/---
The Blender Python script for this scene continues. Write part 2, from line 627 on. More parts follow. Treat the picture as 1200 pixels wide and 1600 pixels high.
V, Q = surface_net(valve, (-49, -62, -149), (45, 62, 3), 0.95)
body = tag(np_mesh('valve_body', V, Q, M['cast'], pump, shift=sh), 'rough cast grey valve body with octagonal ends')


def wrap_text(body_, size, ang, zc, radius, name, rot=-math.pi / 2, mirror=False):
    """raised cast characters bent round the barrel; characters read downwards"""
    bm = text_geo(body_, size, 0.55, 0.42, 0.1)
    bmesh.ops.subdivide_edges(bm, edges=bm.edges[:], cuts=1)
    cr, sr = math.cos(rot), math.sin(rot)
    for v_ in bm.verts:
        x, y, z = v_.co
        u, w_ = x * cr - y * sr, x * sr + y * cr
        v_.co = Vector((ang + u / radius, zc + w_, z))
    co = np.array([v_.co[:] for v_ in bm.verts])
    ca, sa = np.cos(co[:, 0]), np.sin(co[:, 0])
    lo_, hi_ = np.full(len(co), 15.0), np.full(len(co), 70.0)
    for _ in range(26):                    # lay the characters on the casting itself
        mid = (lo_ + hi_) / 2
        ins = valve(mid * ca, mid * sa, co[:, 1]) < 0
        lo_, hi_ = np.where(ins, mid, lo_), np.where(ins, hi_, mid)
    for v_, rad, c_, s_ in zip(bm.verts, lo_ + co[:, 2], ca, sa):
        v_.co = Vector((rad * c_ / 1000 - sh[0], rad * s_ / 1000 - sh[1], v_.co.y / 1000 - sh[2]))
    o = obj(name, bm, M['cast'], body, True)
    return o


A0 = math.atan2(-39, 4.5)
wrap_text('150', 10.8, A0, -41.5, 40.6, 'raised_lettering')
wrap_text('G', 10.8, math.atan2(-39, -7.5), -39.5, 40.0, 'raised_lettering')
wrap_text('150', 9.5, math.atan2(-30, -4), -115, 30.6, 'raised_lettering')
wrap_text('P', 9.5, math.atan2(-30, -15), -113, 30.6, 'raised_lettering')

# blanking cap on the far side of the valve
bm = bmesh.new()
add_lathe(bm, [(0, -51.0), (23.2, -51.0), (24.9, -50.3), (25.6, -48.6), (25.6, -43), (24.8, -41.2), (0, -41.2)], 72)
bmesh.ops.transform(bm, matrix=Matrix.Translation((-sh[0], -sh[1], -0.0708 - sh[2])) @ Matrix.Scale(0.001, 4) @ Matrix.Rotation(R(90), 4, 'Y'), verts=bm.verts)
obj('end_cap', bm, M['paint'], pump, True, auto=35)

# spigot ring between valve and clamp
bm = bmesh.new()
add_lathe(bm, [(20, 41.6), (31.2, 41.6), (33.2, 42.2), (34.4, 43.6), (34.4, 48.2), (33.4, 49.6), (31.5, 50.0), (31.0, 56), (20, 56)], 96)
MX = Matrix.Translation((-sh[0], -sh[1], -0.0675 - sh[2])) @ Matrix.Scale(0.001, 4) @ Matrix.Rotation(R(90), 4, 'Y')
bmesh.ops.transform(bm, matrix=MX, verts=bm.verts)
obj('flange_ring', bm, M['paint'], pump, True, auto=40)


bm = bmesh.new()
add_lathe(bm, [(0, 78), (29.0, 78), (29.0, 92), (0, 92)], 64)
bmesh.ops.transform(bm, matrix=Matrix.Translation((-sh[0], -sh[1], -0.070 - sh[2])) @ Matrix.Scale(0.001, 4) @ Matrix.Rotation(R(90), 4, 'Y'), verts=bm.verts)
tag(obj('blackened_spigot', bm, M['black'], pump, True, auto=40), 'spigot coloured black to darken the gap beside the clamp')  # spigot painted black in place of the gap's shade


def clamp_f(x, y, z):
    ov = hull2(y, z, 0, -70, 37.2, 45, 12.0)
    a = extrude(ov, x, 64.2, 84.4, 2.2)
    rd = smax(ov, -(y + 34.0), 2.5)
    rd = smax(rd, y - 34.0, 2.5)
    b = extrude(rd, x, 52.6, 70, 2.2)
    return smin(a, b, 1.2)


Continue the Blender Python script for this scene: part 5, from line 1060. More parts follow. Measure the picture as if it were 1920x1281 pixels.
\---
Written task: Write out every line of the listing that holds the word "Python".

Answer to this exercise:
The Blender Python script for this scene continues. Write part 2, from line 627 on. More parts follow. Treat the picture as 1200 pixels wide and 1600 pixels high.
Continue the Blender Python script for this scene: part 5, from line 1060. More parts follow. Measure the picture as if it were 1920x1281 pixels.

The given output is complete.